— start of Dataset excerpt —

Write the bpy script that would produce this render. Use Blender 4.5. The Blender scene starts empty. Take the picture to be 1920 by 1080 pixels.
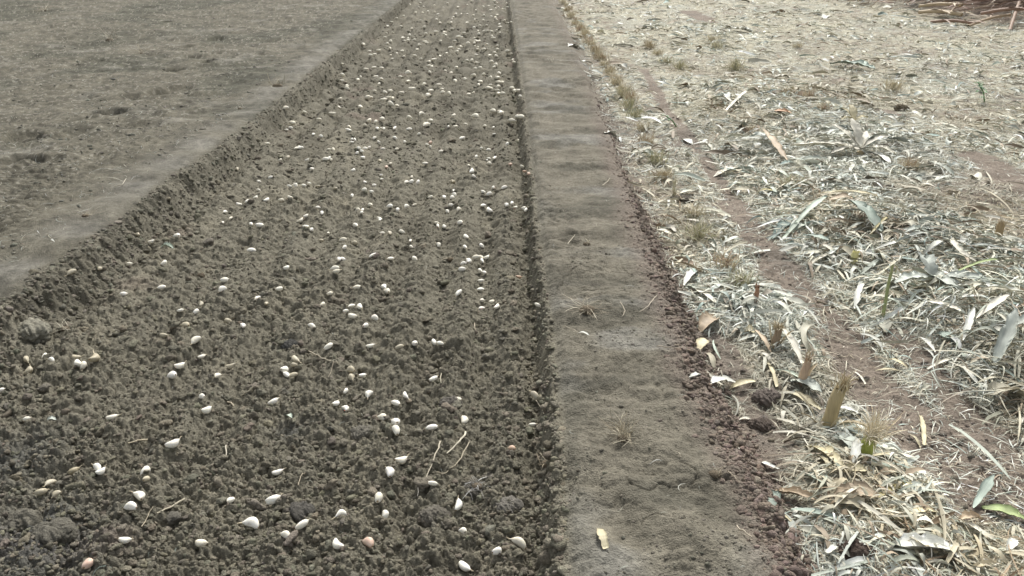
import bpy, math, random
import numpy as np
random.seed(7)
R = math.radians
scene = bpy.context.scene
COL = scene.collection

# ------------------------------------------------------------------ camera, sky, sun, exposure
CAM_H, PITCH, YAW, FPX = 1.5, 25.07, 0.69, 1507.0
cam_d = bpy.data.cameras.new('camera'); cam = bpy.data.objects.new('camera', cam_d); COL.objects.link(cam)
cam.location = (0, 0, CAM_H); cam.rotation_euler = (R(90 - PITCH), 0, -R(YAW))
cam_d.sensor_width = 36; cam_d.lens = FPX / 1920 * 36; cam_d.clip_start = 0.05; cam_d.clip_end = 2000
scene.camera = cam
scene.view_settings.view_transform = 'Standard'; scene.view_settings.look = 'None'
scene.view_settings.gamma = 1; scene.view_settings.exposure = 1.2

SUN_EL, SUN_AZ = 48, 12           # azimuth from +Y towards +X
world = bpy.data.worlds.new('World'); scene.world = world; world.use_nodes = True
wn = world.node_tree.nodes; wl = world.node_tree.links
bg = wn['Background']
sky = wn.new('ShaderNodeTexSky'); sky.sky_type = 'NISHITA'; sky.sun_disc = False
sky.sun_elevation = R(SUN_EL); sky.sun_rotation = R(SUN_AZ); sky.dust_density = 4; sky.air_density = 1.0
hs = wn.new('ShaderNodeHueSaturation'); hs.inputs['Saturation'].default_value = 0.22
wl.new(sky.outputs[0], hs.inputs['Color']); wl.new(hs.outputs[0], bg.inputs['Color'])
bg.inputs['Strength'].default_value = 0.085
sd = bpy.data.lights.new('sun', 'SUN'); sd.energy = 1.5; sd.angle = R(10); sd.color = (1, .965, .91)
sun = bpy.data.objects.new('sun', sd); COL.objects.link(sun)
sun.rotation_euler = (R(90 - SUN_EL), 0, R(180 - SUN_AZ)); sun.location = (0, 0, 20)

# ------------------------------------------------------------------ picture point -> ground point
_p, _w = R(PITCH), R(YAW)
cF = np.array([math.sin(_w) * math.cos(_p), math.cos(_w) * math.cos(_p), -math.sin(_p)])
cR = np.array([math.cos(_w), -math.sin(_w), 0.0]); cU = np.cross(cR, cF)
def at(px, py, z=0.0):
    d = cF * FPX + cR * (px - 960) - cU * (py - 540)
    t = (z - CAM_H) / d[2]
    return np.array([d[0] * t, d[1] * t, z])
def row_y(py, z=0.0): return at(945, py, z)[1]

# ------------------------------------------------------------------ numeric noise
def h2(ix, iy, s):
    a = (ix.astype(np.int64) * 374761393 + iy.astype(np.int64) * 668265263 + s * 1442695041) & 0xffffffff
    a = ((a ^ (a >> 13)) * 1274126177) & 0xffffffff
    a = ((a ^ (a >> 15)) * 2246822519) & 0xffffffff
    return ((a ^ (a >> 16)) & 0xffffff) / 16777216.0
def vn(x, y, s):
    ix = np.floor(x); iy = np.floor(y); fx = x - ix; fy = y - iy
    fx = fx * fx * (3 - 2 * fx); fy = fy * fy * (3 - 2 * fy)
    a = h2(ix, iy, s); b = h2(ix + 1, iy, s); c = h2(ix, iy + 1, s); d = h2(ix + 1, iy + 1, s)
    return (a + (b - a) * fx) * (1 - fy) + (c + (d - c) * fx) * fy - 0.5
def fbm(x, y, s, o=3):
    r = 0; a = 1.0
    for i in range(o):
        r = r + a * vn(x * 2 ** i + 17.3 * i, y * 2 ** i - 9.1 * i, s + i); a *= .5
    return r
def lumps(x, y, cell, s, lo=.30, hi=.72):
    """rounded clods standing side by side, height in units of the cell"""
    wx = x + cell * .42 * vn(x / cell * 1.7, y / cell * 1.7, s + 50); wy = y + cell * .42 * vn(x / cell * 1.7, y / cell * 1.7, s + 51)
    gx = wx / cell; gy = wy / cell; ix = np.floor(gx); iy = np.floor(gy); out = np.zeros_like(gx)
    for dx in (-1, 0, 1):
        for dy in (-1, 0, 1):
            jx = ix + dx; jy = iy + dy
            r = lo + (hi - lo) * h2(jx, jy, s + 2) ** 1.5
            d2 = ((gx - jx - h2(jx, jy, s)) ** 2 + (gy - jy - h2(jx, jy, s + 1)) ** 2) / (r * r)
            out = np.maximum(out, r * np.sqrt(np.maximum(0, 1 - d2)))
    return out
def sst(a, b, x):
    t = np.clip((x - a) / (b - a), 0, 1); return t * t * (3 - 2 * t)

# ------------------------------------------------------------------ plan of the field
ZT, ZP, ZF = 0.15, 0.12, 0.05     # height of the left plot, the path and the stubble field over the bed
def line(pts, z):
    q = np.array([at(a, b, z)[:2] for a, b in pts]); q = q[np.argsort(q[:, 1])]
    return q[:, 1].copy(), q[:, 0].copy()
LF = line([(35, 690), (75, 640), (190, 555), (295, 450), (420, 335), (500, 280), (560, 212), (640, 135), (700, 80), (775, 0)], 0)
LT = line([(0, 560), (80, 500), (232, 402), (312, 335), (385, 288), (508, 196), (600, 120), (683, 54), (752, 0)], ZT)
RF = line([(1012, 1080), (1009, 800), (997, 600), (984, 400), (968, 200), (955, 60), (948, 0)], 0)
RT = line([(1062, 1080), (1052, 800), (1030, 600), (1006, 400), (985, 200), (966, 60), (957, 0)], ZP)
PR = line([(1470, 1080), (1385, 900), (1305, 740), (1250, 600), (1185, 420), (1150, 300), (1105, 170), (1078, 100), (1030, 0)], ZP)
FE = line([(1500, 1010), (1400, 800), (1325, 650), (1260, 480), (1195, 350), (1150, 230), (1120, 170), (1092, 100), (1040, 0)], ZF)
def ed(L, y): return np.interp(y, L[0], L[1])
def seg_dist(x, y, P):
    d = np.full(np.shape(x), 1e9)
    for (ax, ay), (bx, by) in zip(P[:-1], P[1:]):
        vx, vy = bx - ax, by - ay; t = np.clip(((x - ax) * vx + (y - ay) * vy) / (vx * vx + vy * vy + 1e-9), 0, 1)
        d = np.minimum(d, np.hypot(x - ax - t * vx, y - ay - t * vy))
    return d
def path_pts(pts, z=ZF): return [tuple(at(a, b, z)[:2]) for a, b in pts]
BARE = [(path_pts([(1365, 385), (1440, 480), (1500, 560), (1590, 660), (1690, 770), (1750, 860), (1800, 960)]), .10),
        (path_pts([(1830, 300), (1870, 325), (1960, 380)]), .13),
        (path_pts([(1400, 800), (1450, 880), (1480, 960)]), .10),
        (path_pts([(1345, 650), (1420, 760), (1470, 840)]), .07),
        (path_pts([(1690, 640), (1790, 760), (1900, 860)]), .06),
        (path_pts([(1880, 900), (1960, 1010)]), .08),
        (path_pts([(1205, 130), (1240, 190), (1290, 260), (1380, 380)]), .05),
        (path_pts([(1660, 212), (1700, 228)]), .10),
        (path_pts([(1290, 20), (1330, 40)]), .15)]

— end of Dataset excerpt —

**Goal**
Your task is to restate word for word the lines from the top of the data to the line containing "COL = scene.collection", both ends included, with every picture left out.

**Correct output**
Write the bpy script that would produce this render. Use Blender 4.5. The Blender scene starts empty. Take the picture to be 1920 by 1080 pixels.
import bpy, math, random
import numpy as np
random.seed(7)
R = math.radians
scene = bpy.context.scene
COL = scene.collection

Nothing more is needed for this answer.